Which still leaves Rough Cut way to the left of anything that’s going to show in movie theaters around here any time soon. Kim’s basic plot premise, of a “tough guy” movie actor who confuses his fabricated onscreen persona with real-life gangster cojones, has been done enough times before to have become a staple Hollywood formula, a tried-and-true way for fading Schwarzeneggers to show that they can yuk it up as well as fire off the big cannons and flex their muscles. Where Kim’s script, and Jang’s simpatico direction of it, skews into different territory is the degree to which Rough Cut becomes a brooding meditation, à la Kim’s earlier Bad Guy, on how the embrace of one’s dreams destroys dreamer and dream alike. Rough Cut’s actor protagonist meets up with his real-world gangster counterpart … and it’s the gangster who takes the existential hit. Maybe that’s because the gangster has an actual life and world to lose, however sordid they might be, whereas the tough-guy actor has been mouthing scripted lines for so long that he can accept the illusory nature of his existence with a certain equanimity. His world might not be real, but it’s still home to him.

Any movie associated with Kim Ki-Duk would be a long shot to win awards in Korea, but Rough Cut managed to scoop up two Critics Choice Awards (the Korean equivalent of our Oscars) for its leads, Kang Ji-Hwan as the tough-imaged actor and So Ji-Sub as the genuinely dangerous hoodlum. The U.S. is way behind the rest of the world in finding out about the astonishing screen presence of Korean actors; So Ji-Sub in particular, with his sharp-angled features, thousand-yard gaze and general air of simmering violence, makes most of Hollywood’s pretty boys look like stale kimchi.

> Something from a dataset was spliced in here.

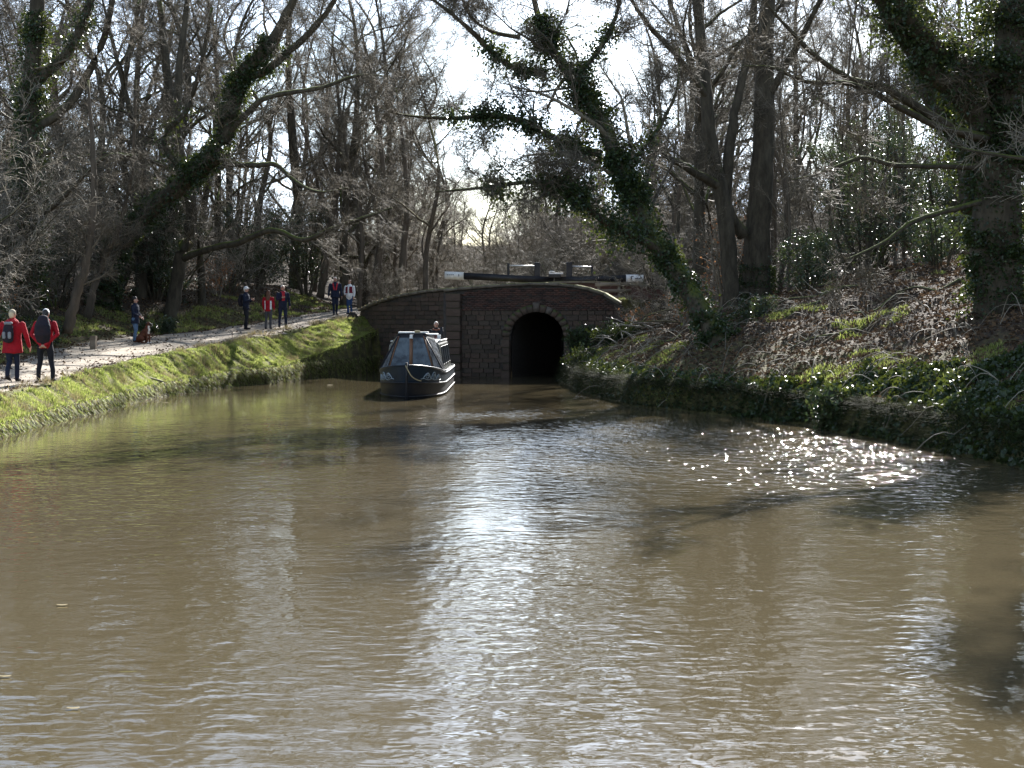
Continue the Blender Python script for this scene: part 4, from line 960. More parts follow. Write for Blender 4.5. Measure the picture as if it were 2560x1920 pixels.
# roof furniture
for nm, sz_, lc, m in (('roof_box', (1.0, 1.3, .13), (.12, 5.2, 1.755), 'maroon'), ('roof_box_lid', (1.08, 1.4, .04), (.12, 5.2, 1.842), 'white_paint'),
                       ('roof_plank', (.25, 2.6, .05), (-.45, 7.2, 1.70), 'old_wood'), ('roof_vent', (.16, .16, .14), (.5, 4.3, 1.72), 'galv'), ('roof_vent', (.16, .16, .14), (.55, 8.2, 1.72), 'galv'), ('stern_hatch', (.75, .7, .1), (0, 9.9, 1.72), 'maroon')):
    me = bevel_box(nm, *sz_, .015, 2); link(nm, me, M[m], boat, lc)
V, F = tube_one([(.62, 9.0, 1.6), (.62, 9.0, 2.05)], .055, 10); link('chimney', npmesh('chimney', V, F, True), M['hull_black'], boat)
V, F = tube_one(smooth_path([(0, 12.2, .7), (0, 12.2, 1.15), (.02, 12.0, 1.3), (.1, 11.3, 1.36)], 14), .025, 6); link('tiller', npmesh('tiller', V, F, True), M['brass'], boat)
V, F = boxVF(-.85, .85, 10.42, 11.9, .42, .5); link('stern_deck', npmesh('stern_deck', V, F), M['cabin'], boat)

# ------------------------------------------------------------------ people and the dog
def cloth(name, c, c2=None, rough=.85): return mat(name, c, rough, .2, c2, 9, .03, 11)
M['skin'] = mat('skin', (0.48, 0.27, 0.19), .55, .35)
M['boots'] = cloth('black_leather', (0.02, 0.017, 0.016))
M['navy'] = cloth('navy_cloth', (0.014, 0.018, 0.035), (0.02, 0.025, 0.045))
M['blackcloth'] = cloth('black_cloth', (0.012, 0.012, 0.016), (0.02, 0.02, 0.024))
M['red'] = cloth('red_cloth', (0.36, 0.012, 0.02), (0.28, 0.01, 0.018))
M['scarlet'] = cloth('scarlet_cloth', (0.42, 0.03, 0.04))
M['whitecloth'] = cloth('white_cloth', (0.75, 0.74, 0.72))
M['maroonc'] = cloth('maroon_cloth', (0.16, 0.015, 0.03))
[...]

Your chances of seeing Rough Cut on the big screen, at least here in Vegas, are close to nil, but the film’s English-subtitled DVD version is slated to go on sale January 7. With no release outside Korea scheduled yet, it’s not even on the Netflix radar—but if you’ve got an all-region DVD player and a credit card good at one of the online distributors such as yesasia.com, your mailbox could eventually have stuffed in it just about as much dynamite—of the illusory sort—as postal regulations will allow.